É um excesso de superstições para uma noite. A última vez em que participei de uma gincana foi na sétima série e tropecei na corrida de sacos de estopa na reta final, desencadeando a derrota de minha turma.

Não existe escapatória. Ao fugir das tarefas, posso ser amaldiçoado e enfrentar o pior ano de minha vida.

Para me prevenir dos riscos, entro na roda. Estourar balão com aquilo que não desejo de jeito nenhum (sentei fácil em cima dos desaforos), soltar balão para o enxame de estrelas com aquilo que desejo de todos os jeitos (não havia vento e joguei vôlei sozinho e desesperado com as cercas dos vizinhos), comer lentilha (abomino esse feijão atrofiado), tomar champanhe cuidando com o teor alcoólico (já que voltaria dirigindo), completar sexo oral com as uvas sem cuspir as sementes.

No Ano Novo, nossos conhecidos aniversariam. O mundo inteiro de nossas relações volta-se ameaçador de ternura. Isso é um problema. Nossa agenda desenrola-se à frente como um mapa de uma cidade desconhecida. A Lista Telefônica é a Bíblia de capa colorida. Nada é desprezível, nenhum telefone, nenhum paradeiro. Uma enxurrada milenar de nomes e de adormecidas orfandades.
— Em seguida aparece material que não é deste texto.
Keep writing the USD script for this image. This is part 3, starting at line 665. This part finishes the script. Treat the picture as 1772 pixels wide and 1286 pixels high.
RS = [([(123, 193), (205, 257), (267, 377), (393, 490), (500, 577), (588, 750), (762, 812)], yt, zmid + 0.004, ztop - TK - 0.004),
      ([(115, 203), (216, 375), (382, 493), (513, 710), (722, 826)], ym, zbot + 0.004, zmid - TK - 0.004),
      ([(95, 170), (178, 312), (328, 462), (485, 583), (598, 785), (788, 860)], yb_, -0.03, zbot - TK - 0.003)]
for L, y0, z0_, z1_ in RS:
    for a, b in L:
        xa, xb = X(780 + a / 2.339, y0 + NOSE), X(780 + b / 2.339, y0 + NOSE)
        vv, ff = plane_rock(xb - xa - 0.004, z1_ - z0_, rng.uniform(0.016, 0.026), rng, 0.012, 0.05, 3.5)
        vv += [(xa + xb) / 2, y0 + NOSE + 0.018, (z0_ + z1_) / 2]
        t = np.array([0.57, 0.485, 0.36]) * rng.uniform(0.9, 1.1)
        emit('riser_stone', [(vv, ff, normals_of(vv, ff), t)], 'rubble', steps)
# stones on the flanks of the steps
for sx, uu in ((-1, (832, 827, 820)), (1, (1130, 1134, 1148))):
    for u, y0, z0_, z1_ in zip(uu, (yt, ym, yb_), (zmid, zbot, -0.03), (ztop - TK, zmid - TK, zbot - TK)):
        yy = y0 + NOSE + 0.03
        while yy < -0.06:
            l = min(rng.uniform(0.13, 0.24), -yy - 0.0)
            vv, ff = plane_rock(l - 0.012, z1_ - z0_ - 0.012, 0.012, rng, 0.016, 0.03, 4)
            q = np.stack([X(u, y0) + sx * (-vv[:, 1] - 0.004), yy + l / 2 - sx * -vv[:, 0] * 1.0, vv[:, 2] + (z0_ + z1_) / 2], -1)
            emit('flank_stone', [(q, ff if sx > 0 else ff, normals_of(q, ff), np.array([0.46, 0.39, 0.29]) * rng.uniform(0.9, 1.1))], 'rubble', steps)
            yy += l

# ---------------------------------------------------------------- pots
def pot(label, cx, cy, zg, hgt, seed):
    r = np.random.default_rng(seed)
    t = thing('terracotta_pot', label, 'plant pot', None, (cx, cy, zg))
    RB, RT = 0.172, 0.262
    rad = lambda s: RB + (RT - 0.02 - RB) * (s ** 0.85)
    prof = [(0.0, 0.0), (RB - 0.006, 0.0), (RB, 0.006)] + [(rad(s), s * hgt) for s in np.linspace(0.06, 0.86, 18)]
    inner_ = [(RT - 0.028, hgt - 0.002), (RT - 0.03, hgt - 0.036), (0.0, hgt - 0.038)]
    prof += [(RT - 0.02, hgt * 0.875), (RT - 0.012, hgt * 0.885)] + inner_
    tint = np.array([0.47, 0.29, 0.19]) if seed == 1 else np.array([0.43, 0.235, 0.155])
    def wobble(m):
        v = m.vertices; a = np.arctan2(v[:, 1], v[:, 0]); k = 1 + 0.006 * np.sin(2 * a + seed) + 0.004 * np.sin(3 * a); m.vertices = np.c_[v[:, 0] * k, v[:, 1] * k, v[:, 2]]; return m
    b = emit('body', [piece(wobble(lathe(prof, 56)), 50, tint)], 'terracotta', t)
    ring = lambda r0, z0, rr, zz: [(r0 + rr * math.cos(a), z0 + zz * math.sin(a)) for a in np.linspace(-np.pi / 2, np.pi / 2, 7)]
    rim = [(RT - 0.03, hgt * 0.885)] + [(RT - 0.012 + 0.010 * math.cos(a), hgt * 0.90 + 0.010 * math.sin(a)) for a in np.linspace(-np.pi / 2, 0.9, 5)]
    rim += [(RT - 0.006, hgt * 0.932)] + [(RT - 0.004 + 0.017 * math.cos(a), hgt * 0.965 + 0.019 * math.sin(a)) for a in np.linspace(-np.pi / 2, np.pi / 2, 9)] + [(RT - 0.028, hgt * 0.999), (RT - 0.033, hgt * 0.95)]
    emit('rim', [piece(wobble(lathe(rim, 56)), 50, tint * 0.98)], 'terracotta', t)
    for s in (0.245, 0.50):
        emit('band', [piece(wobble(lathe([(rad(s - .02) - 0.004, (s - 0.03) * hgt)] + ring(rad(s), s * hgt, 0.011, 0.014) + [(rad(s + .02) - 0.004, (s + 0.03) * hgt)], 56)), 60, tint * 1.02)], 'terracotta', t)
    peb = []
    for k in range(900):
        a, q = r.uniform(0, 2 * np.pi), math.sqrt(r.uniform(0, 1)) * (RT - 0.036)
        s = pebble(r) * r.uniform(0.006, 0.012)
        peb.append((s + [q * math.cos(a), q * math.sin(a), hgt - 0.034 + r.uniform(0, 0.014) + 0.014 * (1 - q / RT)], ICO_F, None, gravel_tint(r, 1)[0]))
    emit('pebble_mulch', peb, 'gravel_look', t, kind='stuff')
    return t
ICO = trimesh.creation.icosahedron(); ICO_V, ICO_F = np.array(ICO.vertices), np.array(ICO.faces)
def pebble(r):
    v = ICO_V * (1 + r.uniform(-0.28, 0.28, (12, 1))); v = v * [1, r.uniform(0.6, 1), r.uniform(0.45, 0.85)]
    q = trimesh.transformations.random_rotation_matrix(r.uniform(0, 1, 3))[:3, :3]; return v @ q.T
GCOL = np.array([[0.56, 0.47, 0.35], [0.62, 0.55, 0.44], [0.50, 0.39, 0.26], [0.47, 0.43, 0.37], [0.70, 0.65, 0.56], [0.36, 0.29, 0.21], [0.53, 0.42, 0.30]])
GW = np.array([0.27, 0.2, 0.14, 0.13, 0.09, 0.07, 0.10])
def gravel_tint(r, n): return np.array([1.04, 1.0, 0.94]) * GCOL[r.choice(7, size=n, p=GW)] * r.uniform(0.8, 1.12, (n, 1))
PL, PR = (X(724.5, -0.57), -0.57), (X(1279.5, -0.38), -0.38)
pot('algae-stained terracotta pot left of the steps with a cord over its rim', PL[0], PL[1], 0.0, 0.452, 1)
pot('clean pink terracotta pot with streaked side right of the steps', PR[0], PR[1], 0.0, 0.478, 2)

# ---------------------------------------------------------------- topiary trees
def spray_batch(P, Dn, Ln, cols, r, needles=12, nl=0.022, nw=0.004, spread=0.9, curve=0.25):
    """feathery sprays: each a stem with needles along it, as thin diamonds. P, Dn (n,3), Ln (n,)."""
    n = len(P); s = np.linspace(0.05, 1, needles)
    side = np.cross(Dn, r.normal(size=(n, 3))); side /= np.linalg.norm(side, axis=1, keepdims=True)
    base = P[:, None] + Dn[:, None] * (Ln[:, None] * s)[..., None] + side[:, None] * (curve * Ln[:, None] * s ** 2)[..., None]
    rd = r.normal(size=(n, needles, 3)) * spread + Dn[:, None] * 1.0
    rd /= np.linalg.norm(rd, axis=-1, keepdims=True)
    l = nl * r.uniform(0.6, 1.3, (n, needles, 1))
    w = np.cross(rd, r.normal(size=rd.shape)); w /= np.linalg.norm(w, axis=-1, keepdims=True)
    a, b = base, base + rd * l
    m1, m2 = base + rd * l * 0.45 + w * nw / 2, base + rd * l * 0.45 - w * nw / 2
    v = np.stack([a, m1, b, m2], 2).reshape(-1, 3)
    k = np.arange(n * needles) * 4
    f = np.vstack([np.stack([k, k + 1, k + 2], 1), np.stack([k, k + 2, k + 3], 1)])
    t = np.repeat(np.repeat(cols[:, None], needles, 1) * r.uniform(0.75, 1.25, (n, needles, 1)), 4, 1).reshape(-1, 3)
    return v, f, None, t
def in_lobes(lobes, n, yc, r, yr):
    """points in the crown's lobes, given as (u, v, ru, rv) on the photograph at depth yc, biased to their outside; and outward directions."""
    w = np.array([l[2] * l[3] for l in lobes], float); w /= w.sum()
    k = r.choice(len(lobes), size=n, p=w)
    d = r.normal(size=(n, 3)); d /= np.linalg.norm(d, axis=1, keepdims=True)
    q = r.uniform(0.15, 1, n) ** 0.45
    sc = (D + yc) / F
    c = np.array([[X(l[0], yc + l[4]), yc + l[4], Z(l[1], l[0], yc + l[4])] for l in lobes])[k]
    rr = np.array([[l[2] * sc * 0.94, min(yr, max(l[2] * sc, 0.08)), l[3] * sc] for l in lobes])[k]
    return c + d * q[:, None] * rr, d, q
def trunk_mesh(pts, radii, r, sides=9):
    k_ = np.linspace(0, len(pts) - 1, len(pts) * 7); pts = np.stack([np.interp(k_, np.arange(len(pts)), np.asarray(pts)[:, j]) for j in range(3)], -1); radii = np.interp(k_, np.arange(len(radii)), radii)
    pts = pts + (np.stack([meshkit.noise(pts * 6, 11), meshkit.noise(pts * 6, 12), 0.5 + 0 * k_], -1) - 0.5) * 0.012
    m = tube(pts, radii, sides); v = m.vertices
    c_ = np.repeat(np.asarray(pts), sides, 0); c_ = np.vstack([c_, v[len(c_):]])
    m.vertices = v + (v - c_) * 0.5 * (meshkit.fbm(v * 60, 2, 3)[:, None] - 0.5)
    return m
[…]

Condenados a reconhecer imediatamente alguém que conversamos num bar ou consagrar quem partilhamos uma amizade de duas décadas. Não importa o grau de afinidade, está de aniversário também. Merece nosso entusiasmo.

Não há como abraçar o imponderável. É como abraçar um baobá, a circunferência da árvore pedindo mais e mais braços emprestados.

Submeto-me a uma expectativa de reconhecimento que não tem fim. Distribuir paz, alegria, saúde, sucesso. Brindar com o copo cheio, transbordar de linho. Não esquecer ninguém. Ninguém.

E, no dia seguinte, acordar se desculpando, com o sentimento de culpa por ter se esquecido.